The young couples priced out of the housing market or retirees who feel compelled to invest in the stockmarket as returns on their term deposits shrink to zero can thank monetary policy. For almost the entire decade the real interest rate (subtracting inflation from the official interest rate), on average, has been below zero in advanced economies. At the same time central banks’ balance sheets ballooned from less than $US5 trillion in 2008 to about $US17 trillion today, reflecting unprecedented purchase of government bonds with newly created money — known as quantitative easing. The RBA has flagged it, too, will consider creating new money to buy government bonds if inflation remains chronically below its 2-3 per cent target.
For all the attention domestic policy rightly receives, our fortunes in the 2020s will be determined more by China’s development and its relationship with the US. While Australia’s economy grew by a quarter since 2010, China’s doubled. In purchasing power terms, its economy became larger than that of the US.

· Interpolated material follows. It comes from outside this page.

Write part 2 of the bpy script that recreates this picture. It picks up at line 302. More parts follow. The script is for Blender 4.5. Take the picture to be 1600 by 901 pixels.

Climate change that might occur in 2050 dominates political debate but the reality of demographic change will loom larger in the 2020s. “Every fourth household is now just a single person … by the end of the next decade we’ll be looking at one in three households being single,” says Mackay.
With an enviable standard of living, mineral resources and strong alliances, Australia is well placed to navigate whatever the next decade throws up. But it would be better placed still if governments and oppositions could work together better to implement policies they both know are in the long-run national interest. Unfortunately there’s no app for that yet.